En una tercera entrevista habla el técnico que ha descubierto un campo de concentración dentro de una computadora que captura archivos, los duplica con el mismo nombre (todos sabemos que las leyes del sistema lo impiden) y encierra los “originales”, es decir los archivos de donde se tomó la copia; éstos, desesperados, generan “queso azul”, repugnante materia orgánica excretada por elementos inorgánicos.

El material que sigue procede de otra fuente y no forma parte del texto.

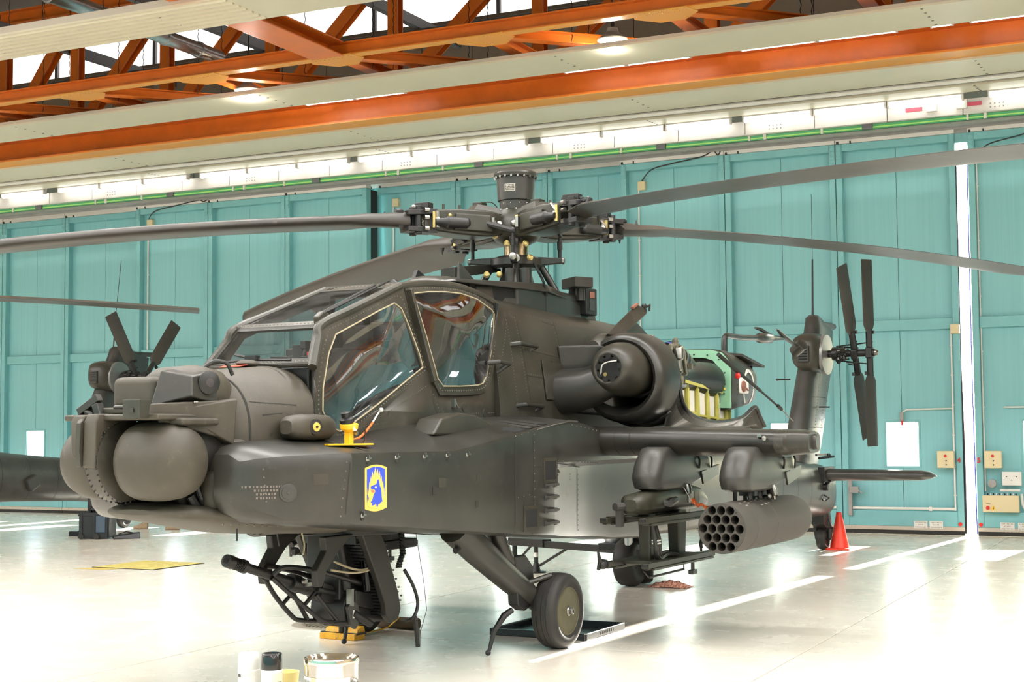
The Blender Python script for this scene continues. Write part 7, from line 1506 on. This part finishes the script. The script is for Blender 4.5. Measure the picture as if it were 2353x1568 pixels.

Estos tres reportajes son lo mejor del libro, entre otras razones porque sus hipótesis no se exponen recurriendo a lo que ya parece ser una marca de fábrica de la literatura de estos años: la parodia de jerga universitaria, que resulta divertida durante algunos párrafos y luego queda más bien como testimonio de lo que se divirtió el autor escribiéndola. Los reportajes, en cambio, se hunden no en la tradición de las monografías académicas sino en los paisajes de docufiction. En ese sentido, son más dislocados y más perturbadores que los entretenimientos teóricos que llevan títulos tan obvios como “Histeria y capitalismo afectivo”, tributo que el subtítulo del Antiedipo de Deleuze y Guattari acaba de encontrar en las barriadas universitarias de Buenos Aires.

Zooey no nos dice cuáles son los textos que escribió antes de pasar por el gulag de la universidad. Todos los que se incluyen en este libro, excepto las reminiscencias cortazarianas, parecen haber rendido con éxito sus exámenes parciales y, también, haber encontrado la fuerza, allí mismo, para emanciparse.